* BEGIN MATERIAL PROVIDED *

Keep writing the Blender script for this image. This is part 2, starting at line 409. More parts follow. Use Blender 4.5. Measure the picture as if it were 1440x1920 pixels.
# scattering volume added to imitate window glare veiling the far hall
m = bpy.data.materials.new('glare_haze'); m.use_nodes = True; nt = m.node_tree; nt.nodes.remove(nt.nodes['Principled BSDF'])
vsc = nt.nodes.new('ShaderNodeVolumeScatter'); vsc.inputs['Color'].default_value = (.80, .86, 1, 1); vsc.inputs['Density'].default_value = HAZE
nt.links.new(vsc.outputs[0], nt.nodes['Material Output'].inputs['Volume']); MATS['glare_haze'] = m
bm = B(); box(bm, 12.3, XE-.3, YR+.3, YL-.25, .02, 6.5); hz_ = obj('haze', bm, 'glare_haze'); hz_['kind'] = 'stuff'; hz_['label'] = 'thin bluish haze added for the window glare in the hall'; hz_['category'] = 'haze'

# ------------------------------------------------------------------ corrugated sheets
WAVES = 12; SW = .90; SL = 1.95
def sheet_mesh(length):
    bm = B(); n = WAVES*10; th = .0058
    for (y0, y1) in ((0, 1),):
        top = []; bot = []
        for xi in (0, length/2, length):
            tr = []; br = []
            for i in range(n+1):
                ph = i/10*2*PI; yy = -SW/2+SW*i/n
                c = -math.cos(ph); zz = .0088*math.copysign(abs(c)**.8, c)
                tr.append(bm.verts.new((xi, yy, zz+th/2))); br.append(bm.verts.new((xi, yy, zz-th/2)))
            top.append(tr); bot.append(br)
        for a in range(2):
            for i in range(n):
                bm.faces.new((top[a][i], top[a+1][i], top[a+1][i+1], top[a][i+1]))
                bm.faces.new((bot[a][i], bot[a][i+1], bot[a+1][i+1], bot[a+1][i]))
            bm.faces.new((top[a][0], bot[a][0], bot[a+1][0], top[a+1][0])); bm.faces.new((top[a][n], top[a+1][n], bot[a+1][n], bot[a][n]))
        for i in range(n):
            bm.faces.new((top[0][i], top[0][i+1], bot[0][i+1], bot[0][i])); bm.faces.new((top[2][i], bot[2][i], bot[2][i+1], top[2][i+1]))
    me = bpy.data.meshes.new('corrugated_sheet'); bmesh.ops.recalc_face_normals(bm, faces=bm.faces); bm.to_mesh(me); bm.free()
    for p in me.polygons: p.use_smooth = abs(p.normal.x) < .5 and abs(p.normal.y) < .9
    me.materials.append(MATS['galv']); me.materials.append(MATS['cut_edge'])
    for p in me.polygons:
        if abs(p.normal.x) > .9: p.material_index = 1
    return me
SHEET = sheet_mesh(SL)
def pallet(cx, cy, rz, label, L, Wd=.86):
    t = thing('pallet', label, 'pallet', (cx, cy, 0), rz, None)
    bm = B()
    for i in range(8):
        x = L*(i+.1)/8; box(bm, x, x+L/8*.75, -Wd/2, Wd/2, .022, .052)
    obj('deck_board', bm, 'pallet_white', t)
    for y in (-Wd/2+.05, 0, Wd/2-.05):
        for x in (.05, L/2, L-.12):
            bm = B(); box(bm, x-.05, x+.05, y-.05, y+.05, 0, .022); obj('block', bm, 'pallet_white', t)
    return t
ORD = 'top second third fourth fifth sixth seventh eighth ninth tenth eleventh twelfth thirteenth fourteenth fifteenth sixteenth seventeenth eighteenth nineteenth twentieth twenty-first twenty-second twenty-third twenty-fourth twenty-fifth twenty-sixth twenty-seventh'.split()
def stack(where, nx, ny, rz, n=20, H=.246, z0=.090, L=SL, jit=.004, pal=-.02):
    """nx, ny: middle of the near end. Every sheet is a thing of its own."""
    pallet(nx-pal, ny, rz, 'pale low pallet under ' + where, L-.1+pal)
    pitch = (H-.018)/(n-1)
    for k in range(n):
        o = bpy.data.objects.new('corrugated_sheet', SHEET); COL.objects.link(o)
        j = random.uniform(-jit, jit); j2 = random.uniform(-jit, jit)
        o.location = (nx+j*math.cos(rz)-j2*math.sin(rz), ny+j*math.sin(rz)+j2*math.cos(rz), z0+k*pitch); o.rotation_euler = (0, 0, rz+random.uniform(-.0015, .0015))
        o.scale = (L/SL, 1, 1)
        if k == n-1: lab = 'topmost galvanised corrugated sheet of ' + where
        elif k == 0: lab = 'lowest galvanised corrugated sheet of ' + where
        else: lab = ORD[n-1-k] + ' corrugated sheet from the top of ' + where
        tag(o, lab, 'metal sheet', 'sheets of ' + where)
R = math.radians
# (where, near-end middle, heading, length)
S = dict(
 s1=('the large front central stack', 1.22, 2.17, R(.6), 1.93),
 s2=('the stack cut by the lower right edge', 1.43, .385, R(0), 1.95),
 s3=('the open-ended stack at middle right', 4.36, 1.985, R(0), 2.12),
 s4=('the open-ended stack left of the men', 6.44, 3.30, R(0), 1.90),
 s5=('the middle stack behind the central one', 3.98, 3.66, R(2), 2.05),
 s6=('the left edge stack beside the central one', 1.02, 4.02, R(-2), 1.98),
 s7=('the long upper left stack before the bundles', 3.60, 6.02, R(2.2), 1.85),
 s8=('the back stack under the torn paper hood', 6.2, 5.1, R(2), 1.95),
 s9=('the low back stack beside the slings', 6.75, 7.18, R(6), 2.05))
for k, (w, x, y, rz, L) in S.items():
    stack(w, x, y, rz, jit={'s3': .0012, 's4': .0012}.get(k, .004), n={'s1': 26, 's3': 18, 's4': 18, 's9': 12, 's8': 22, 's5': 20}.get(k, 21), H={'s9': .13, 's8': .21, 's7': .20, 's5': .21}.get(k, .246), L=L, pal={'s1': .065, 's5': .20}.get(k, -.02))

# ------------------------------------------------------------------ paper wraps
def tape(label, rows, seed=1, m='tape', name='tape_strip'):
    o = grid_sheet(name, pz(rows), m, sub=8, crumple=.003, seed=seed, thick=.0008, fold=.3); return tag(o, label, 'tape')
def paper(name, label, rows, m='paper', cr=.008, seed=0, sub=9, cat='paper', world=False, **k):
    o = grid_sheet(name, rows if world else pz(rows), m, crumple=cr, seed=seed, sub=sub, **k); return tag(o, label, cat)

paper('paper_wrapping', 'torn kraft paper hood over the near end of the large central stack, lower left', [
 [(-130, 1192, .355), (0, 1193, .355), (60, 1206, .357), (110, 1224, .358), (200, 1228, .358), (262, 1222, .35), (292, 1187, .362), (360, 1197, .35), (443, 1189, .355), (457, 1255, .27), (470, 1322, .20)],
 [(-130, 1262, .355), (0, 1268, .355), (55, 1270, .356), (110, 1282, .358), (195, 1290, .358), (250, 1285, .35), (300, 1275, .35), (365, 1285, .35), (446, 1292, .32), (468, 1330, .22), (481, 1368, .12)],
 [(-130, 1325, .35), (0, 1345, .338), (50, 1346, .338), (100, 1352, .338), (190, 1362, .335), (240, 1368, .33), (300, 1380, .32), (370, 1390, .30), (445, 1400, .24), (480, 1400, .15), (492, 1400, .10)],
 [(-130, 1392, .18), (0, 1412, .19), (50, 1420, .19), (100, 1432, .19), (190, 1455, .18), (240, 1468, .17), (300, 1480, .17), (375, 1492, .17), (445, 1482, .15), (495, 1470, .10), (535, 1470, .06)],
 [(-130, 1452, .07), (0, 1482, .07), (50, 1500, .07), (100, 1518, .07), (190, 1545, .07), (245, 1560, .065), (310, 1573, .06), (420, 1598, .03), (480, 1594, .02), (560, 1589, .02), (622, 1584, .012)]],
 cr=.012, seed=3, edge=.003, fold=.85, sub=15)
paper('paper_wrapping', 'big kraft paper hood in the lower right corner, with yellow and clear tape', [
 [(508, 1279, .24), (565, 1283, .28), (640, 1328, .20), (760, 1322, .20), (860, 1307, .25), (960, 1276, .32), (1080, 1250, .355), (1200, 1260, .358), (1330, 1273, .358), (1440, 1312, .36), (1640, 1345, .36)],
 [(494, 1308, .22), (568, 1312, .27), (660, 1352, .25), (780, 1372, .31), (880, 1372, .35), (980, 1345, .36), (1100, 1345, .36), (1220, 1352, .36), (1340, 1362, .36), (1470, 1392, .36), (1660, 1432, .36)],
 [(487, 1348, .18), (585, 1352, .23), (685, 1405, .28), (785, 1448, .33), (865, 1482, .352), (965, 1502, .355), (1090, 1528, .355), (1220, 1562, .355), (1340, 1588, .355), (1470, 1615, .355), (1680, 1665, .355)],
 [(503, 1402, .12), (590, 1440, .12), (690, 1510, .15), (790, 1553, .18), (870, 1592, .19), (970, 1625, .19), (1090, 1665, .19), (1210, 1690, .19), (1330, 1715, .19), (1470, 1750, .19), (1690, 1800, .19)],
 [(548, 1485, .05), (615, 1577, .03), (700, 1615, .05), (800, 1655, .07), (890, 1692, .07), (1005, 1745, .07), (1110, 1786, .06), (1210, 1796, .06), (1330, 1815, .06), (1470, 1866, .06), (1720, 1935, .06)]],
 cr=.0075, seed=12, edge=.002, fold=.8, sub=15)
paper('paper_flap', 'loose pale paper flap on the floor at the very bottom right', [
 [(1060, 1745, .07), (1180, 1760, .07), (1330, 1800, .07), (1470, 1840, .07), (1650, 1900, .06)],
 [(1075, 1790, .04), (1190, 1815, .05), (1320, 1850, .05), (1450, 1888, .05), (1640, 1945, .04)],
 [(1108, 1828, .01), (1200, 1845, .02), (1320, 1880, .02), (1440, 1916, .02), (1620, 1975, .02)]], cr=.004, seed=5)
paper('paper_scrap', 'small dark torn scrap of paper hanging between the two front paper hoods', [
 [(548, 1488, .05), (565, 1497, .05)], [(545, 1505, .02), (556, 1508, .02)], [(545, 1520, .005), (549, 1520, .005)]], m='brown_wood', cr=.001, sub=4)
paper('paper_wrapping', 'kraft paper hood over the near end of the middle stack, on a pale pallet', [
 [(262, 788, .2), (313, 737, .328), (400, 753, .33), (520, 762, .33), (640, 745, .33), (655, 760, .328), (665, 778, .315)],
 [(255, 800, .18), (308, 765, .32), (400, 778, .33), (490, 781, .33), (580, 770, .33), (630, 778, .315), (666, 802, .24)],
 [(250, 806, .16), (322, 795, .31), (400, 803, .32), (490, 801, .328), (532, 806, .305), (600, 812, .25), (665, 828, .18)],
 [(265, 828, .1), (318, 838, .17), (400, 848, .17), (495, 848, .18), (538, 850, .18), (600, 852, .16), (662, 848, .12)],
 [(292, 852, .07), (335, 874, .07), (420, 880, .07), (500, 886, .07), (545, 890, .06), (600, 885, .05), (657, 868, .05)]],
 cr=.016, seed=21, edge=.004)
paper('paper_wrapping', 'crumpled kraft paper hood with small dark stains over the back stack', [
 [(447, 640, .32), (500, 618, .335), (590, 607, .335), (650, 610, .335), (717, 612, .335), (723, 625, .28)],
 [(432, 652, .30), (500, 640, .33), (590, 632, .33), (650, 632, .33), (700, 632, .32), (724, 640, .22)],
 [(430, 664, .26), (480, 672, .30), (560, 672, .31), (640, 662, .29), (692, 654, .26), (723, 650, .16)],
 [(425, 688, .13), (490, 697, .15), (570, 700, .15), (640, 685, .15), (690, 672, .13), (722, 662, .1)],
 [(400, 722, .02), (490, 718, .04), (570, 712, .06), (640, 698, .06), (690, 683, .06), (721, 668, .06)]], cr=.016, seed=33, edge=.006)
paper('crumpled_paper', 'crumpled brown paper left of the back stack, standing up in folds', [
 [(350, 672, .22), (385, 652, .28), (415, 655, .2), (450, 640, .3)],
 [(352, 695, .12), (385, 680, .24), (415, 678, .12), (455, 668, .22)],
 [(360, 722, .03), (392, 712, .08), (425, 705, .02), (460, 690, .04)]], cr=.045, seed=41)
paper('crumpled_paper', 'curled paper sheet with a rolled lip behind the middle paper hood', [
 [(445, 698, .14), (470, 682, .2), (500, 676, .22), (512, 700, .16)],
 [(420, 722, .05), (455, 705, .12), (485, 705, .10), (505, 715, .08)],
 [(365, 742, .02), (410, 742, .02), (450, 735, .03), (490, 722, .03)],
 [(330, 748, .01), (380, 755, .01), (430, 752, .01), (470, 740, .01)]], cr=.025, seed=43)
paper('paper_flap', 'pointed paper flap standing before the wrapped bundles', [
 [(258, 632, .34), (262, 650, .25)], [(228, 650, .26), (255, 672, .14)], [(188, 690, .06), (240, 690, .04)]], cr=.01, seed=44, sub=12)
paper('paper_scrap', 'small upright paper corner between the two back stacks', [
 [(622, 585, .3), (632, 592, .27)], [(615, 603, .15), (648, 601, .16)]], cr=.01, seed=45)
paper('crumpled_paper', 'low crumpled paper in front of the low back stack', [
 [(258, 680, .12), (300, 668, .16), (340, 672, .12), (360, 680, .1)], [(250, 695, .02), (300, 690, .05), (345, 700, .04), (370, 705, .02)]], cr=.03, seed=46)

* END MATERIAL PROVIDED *

__EXERCISE PROMPT__
Return a word-for-word copy of the lines from the beginning of the listing to the line holding "bm = B(); box(bm, 12.3, XE-.3, YR+.3, YL-.25, .02, 6.5);", both kept.

__IN RESPONSE__
Keep writing the Blender script for this image. This is part 2, starting at line 409. More parts follow. Use Blender 4.5. Measure the picture as if it were 1440x1920 pixels.
# scattering volume added to imitate window glare veiling the far hall
m = bpy.data.materials.new('glare_haze'); m.use_nodes = True; nt = m.node_tree; nt.nodes.remove(nt.nodes['Principled BSDF'])
vsc = nt.nodes.new('ShaderNodeVolumeScatter'); vsc.inputs['Color'].default_value = (.80, .86, 1, 1); vsc.inputs['Density'].default_value = HAZE
nt.links.new(vsc.outputs[0], nt.nodes['Material Output'].inputs['Volume']); MATS['glare_haze'] = m
bm = B(); box(bm, 12.3, XE-.3, YR+.3, YL-.25, .02, 6.5); hz_ = obj('haze', bm, 'glare_haze'); hz_['kind'] = 'stuff'; hz_['label'] = 'thin bluish haze added for the window glare in the hall'; hz_['category'] = 'haze'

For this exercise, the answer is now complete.